I can't recount all the words that Merton used in that book. There are far too many underlines, check marks, and stars littered throughout the pages of my copy for me to zero in on any specific passage that meant a lot to me as I read it. Really, the whole book meant a lot to me. It's become one of those prized books I will always cherish because of how it met and spoke to me along the path of my spiritual journey just when I needed it. (Have you ever encountered any books like that?)

Several times in these intervening months, I have described this experience as being one of discovering a point of utter stillness at the center of my soul. At any given moment, I can choose to go inside that still center or operate outside of it. When I am inside that still center, I truly feel as though I am breathing God, feeding on God, resting in God, and fully existing by and through the grace of God. When I'm not inside that still center, I grab onto the other part of me that tries to cope and manage life on my own, without regard for God or dependence on God at all. When I'm in that place, I usually land pretty quickly at the doorstep of despair, unhappiness, and overwhelm.
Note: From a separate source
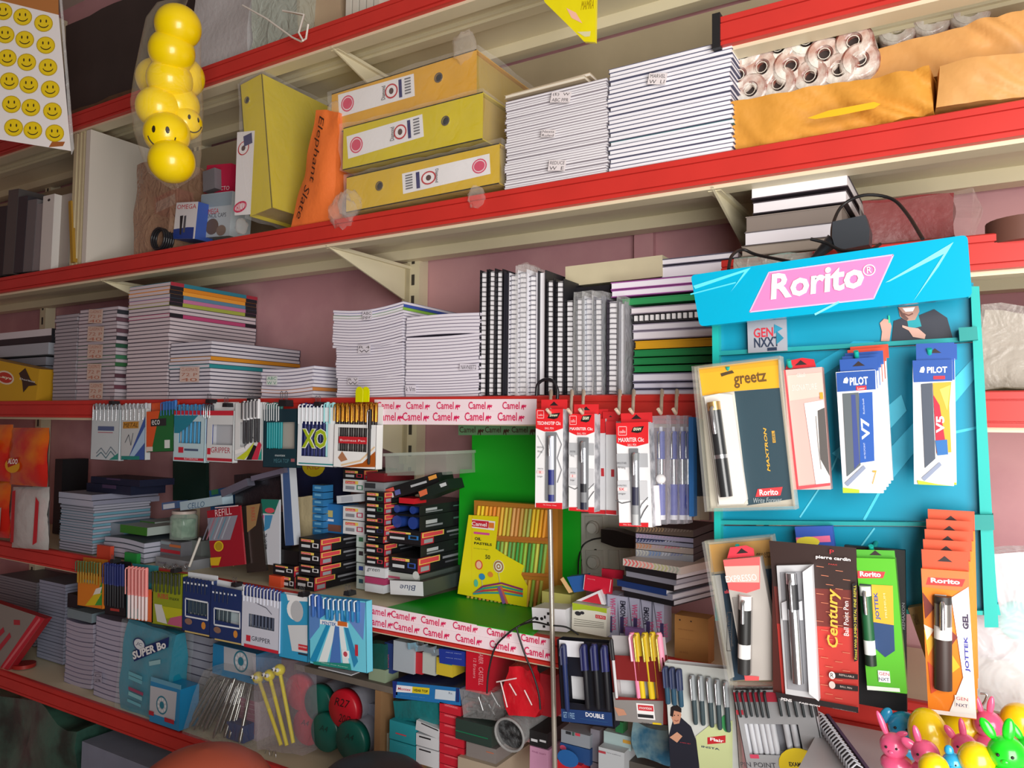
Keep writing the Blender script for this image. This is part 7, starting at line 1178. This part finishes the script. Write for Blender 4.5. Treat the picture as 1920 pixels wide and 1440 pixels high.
# coil notebook on table
P0=atz(1530,1340,ZT+.012); P1=atz(1606,1448,ZT+.012); d=P1-P0; L_=d.length; dn=d.normalized(); ang=math.atan2(d.y,d.x)
e=empty('spiral_notebook',TM(Vector((P0.x,P0.y,ZT+.001)),ang),'dark spiral notebook with white coil lying at the left of the table','notebook')
m=MB(); m.box(0,L_,-.0,.012,0,.012,'16181f'); m.build('page_block',e); m=MB(); m.box(0,L_,.012,.016,0,.013,mat('1c2f6c',rough=.3,clear=.4)); m.build('cover',e)
m=MB()
for k in range(int(L_/.0085)): x=.004+k*.0085; m.tube([(x,.009,.0125),(x+.002,.002,.017),(x+.003,-.004,.012),(x+.001,-.003,.004)],.0011,'d8dae2',5)
m.build('spiral_coil',e)
def toy(px,py,rp,colr,kind,lab,Y=None,ears=(),rs=(1,1,1),tilt=0,face=True,body=0):
    # stands on the table at the depth its foot shows
    Yt=Y or .86; p=at(px,py,Yt); r=rp*1.22*mpp(p); mt=mat(colr,rough=.28,clear=.5); 
    e=empty('rubber_toy',TM((p.x,p.y,max(ZT,p.z-r*1.9)),0,0,math.radians(tilt)),lab,'toy'); hz=p.z-max(ZT,p.z-r*1.9)
    m=MB(); 
    if kind=='egg': m.ell((0,0,hz),(r*rs[0],r*.95,r*rs[2]),mt,24,16)
    else:
        m.ell((0,0,hz),(r*.92,r*.88,r*.88),mt,20,14); bz=max(r*.5,hz-r*1.2); m.ell((r*.15,r*.05,bz-0),(r*1.05,r*.95,max(r*.7,bz)),mt,20,14)
    m.build('body',e)
    for (dx,dz,w_,h_,t_) in ears:
        m=MB(); m.T=TM((dx*r,0,hz+dz*r),0,0,math.radians(t_)); m.ell((0,0,0),(r*w_,r*w_*.7,r*h_),mt,14,10); m.build('ear',e)
    if face:
        m=MB(); 
        for s in (-1,1): m.ell((s*r*.32-.1*r,-r*.82,hz+r*.1),r*.09,'1c1418',8,6)
        m.build('eyes',e); m=MB(); m.ell((-.1*r,-r*.86,hz-r*.18),(r*.2,r*.12,r*.13),mt,10,8); m.build('muzzle',e)
    return e
PK='f0608e'; BLU='2a9fd0'; YL='f2cc10'; GR='22dc28'
toy(1695,1362,25,BLU,'a','round blue toy with two side ears, behind the pink ones',Y=.93,ears=((-1.0,.45,.35,.55,25),(.95,.35,.38,.6,-15)))
toy(1757,1378,29,YL,'egg','tall yellow egg-shaped toy right of the blue one',Y=.9,rs=(1,1,1.35),tilt=-12,face=False)
toy(1806,1364,34,YL,'egg','large yellow toy behind the tall yellow egg',Y=.97,rs=(1.05,1,1.2),face=False)
toy(1853,1358,23,PK,'b','pink rabbit toy standing highest at the right',Y=.95,ears=((-.55,1.2,.22,.75,-18),(.15,1.2,.22,.7,8)))
toy(1912,1352,27,YL,'egg','yellow round toy at the right edge',Y=.97,face=False)
toy(1676,1398,22,PK,'b','pink rabbit toy at the left end, one long ear raised',Y=.86,ears=((-.7,1.3,.22,.95,-22),(.5,.9,.2,.4,70)))
toy(1735,1412,22,PK,'b','pink rabbit toy below the tall yellow egg',Y=.84,ears=((-.5,1.1,.25,.7,-15),(-1.0,.4,.35,.6,-60)))
toy(1808,1398,20,PK,'b','pink rabbit toy in the middle between yellow ones',Y=.88,ears=((-.1,1.2,.26,.85,-8),(-.95,.8,.3,.6,-35)))
toy(1751,1440,22,YL,'egg','small yellow toy at the bottom edge',Y=.8,face=False)
toy(1787,1430,17,BLU,'a','small blue toy at the bottom edge',Y=.82,ears=((-.3,1.0,.4,.5,-10),))
toy(1831,1424,26,YL,'egg','yellow round toy in front of the middle rabbit',Y=.82,face=False)
toy(1888,1412,29,GR,'b','bright green rabbit toy with two round ears',Y=.82,ears=((-.85,1.1,.28,.6,-32),(.1,1.2,.3,.65,6)))
toy(1934,1410,26,GR,'b','second bright green rabbit toy cut by the right edge',Y=.86,ears=((-.8,1.1,.26,.65,-35),(-.1,1.3,.26,.7,0)))
# clear bag of bottles at right
m=MB(); L=at(1842,1335,1.03); c_=film('f6fbff',.35,.9,22); gbox(m,0,.16,0,.06,0,at(1850,1042,1.03).z-L.z,10,5,14,c_,crumple(.02,9,12)); e=m.build('clear_bag',M=TM(L),label='bulging whitish clear bag hanging at the right edge',cat='bag')
m=MB(); m.ell((.035,.03,.1),(.02,.015,.022),'7fd8d0'); m.build('teal_cap',e)
cable([(1838,1300),(1850,1302),(1848,1312),(1842,1322)],.98,.0012,'small grey wire hook above the pink rabbit toy','wire',SILV)
# wires and plug above the header
cable([(1366,505),(1372,480),(1392,468),(1420,478),(1480,490)],[1.0,1.02,1.05,1.05,1.02],.0022,'grey-black cable looping over the left of the header')
cable([(1560,455),(1562,420),(1580,385),(1620,366),(1670,372),(1700,400),(1730,448)],[1.05,1.08,1.1,1.1,1.1,1.08,1.03],.0022,'grey-black cable arching over the header')
cable([(1520,448),(1550,456),(1580,470),(1630,468),(1650,458)],[1.03,1.03,1.02,1.0,1.02],.0022,'grey-black cable lying along the top of the header')
p=at(1598,443,1.05); e=empty('power_plug',TM(p,0,0,-.1),'dark grey power plug behind the turquoise header','plug'); m=MB(); gbox(m,-.022,.022,-.015,.015,-.018,.02,4,4,4,mat('34383e',rough=.4),lambda p,u,v,w_:Vector((p.x*(1-.25*abs(w_-.5)),p.y,p.z))); m.build('plug_body',e); m=MB(); m.tube([(-.022,0,.0),(-.05,0,-.02)],[.010,.004],mat('26282c',rough=.4),10); m.build('strain_relief',e)
m=MB(); L=at(1375,510,1.08); gbox(m,0,.1,0,.03,0,.02,8,3,3,film('c8e8dc',.35,.8,40),crumple(.007,30,13)); m.build('film_packet',M=TM(L),label='greenish clear film bag lying behind the left of the header',cat='packet')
More recently, I've been reading the The Cloud of Unknowing, a book written in the fourteenth century by an anonymous writer who guides readers through the work of contemplative prayer. I've been reading it in small doses before bed each night, and I'm finding it to be such a comfort. 

The other night, I landed on the words I included at the top of this post, which speak exactly to the shift I'm describing that is at work in my interior life with God right now. It speaks of a former way of prayer, a way that includes meditations about who I am and who God is, a way that has taught me about God and has grown me up in spiritual maturity. It's so true that my journey deeper into my life with Christ began -- and was so long sustained -- with such meditations. I learned who I am and who God is over a long and beautiful journey of many years. Through that time, I became rooted and established in my faith. 

But now, as the quote says, it is time for a new way. It is the way of contemplation.

I am learning that new way now, and I find my soul refreshed and ready for it. God has prepared me for this new way, and I am deeply thankful for it.